The new Tory-led threat is, of course, a huge cut in the government grant that represents the bulk of the Council's budget. The precise size of the cut is not yet known - 16 December is the suspected date when the bad news will be, rather belatedly, revealed - but it is certain that the poorer boroughs, nearly all of them Labour-run, will be hardest hit. A grant reduction of more than quarter is anticipated over the coming three financial years, with a chunk of it "front loaded" rather than the total being spread evenly over the whole period. From Camden to Barking and Dagenham they've been engaging in painful arithmetic, with children's centres, libraries and special needs provision all being sized up for the chop.
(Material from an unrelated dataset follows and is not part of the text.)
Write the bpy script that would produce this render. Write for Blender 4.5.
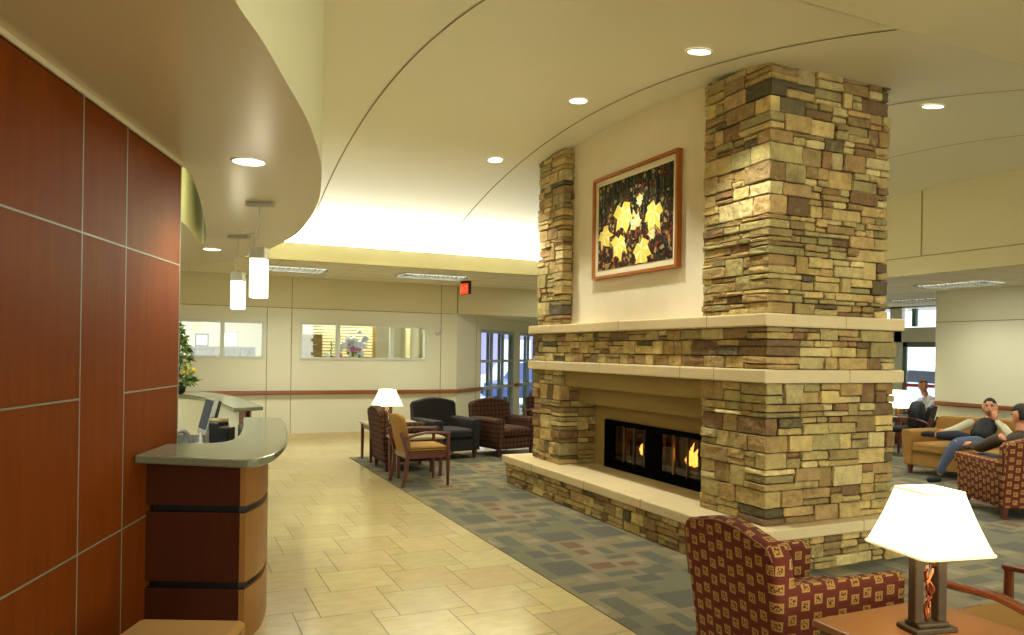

What should Hackney do? At its full meeting last month Council declared its opposition to the "unnecessary cuts" but it is not the stroppy thing it was in 1985. Those who regret this would do well to reflect on the options for resistance and their past failure to deliver victory. They might also take note that Mayor Pipe, in his additional role as chair of London Councils has led the way in exposing the front loading of the cuts in the face of denials by Communities and Local Government secretary Eric Pickles that any such thing was happening. The Local Government Chronicle has since reported Pickles unsuccessfully begging the Treasury for more cash and contemplating a large plate of humble pie.
Perhaps this will yet result in the hammer blow to Hackney being a little less brutal than it might have been. If so, it will be a welcome but small consolation. The hard fact will remain that Pipe and his colleagues are going to have to wield the knife that Pickles hands them. In Labour Lewisham, where provisional cuts have already been agreed, Mayor Sir Steve Bullock has asked community groups to come forward to help keep threatened libraries open. It is galling and unfair to have David Cameron's Big Society ploy forced on you. But we in Hackney may soon have to deal with that reality.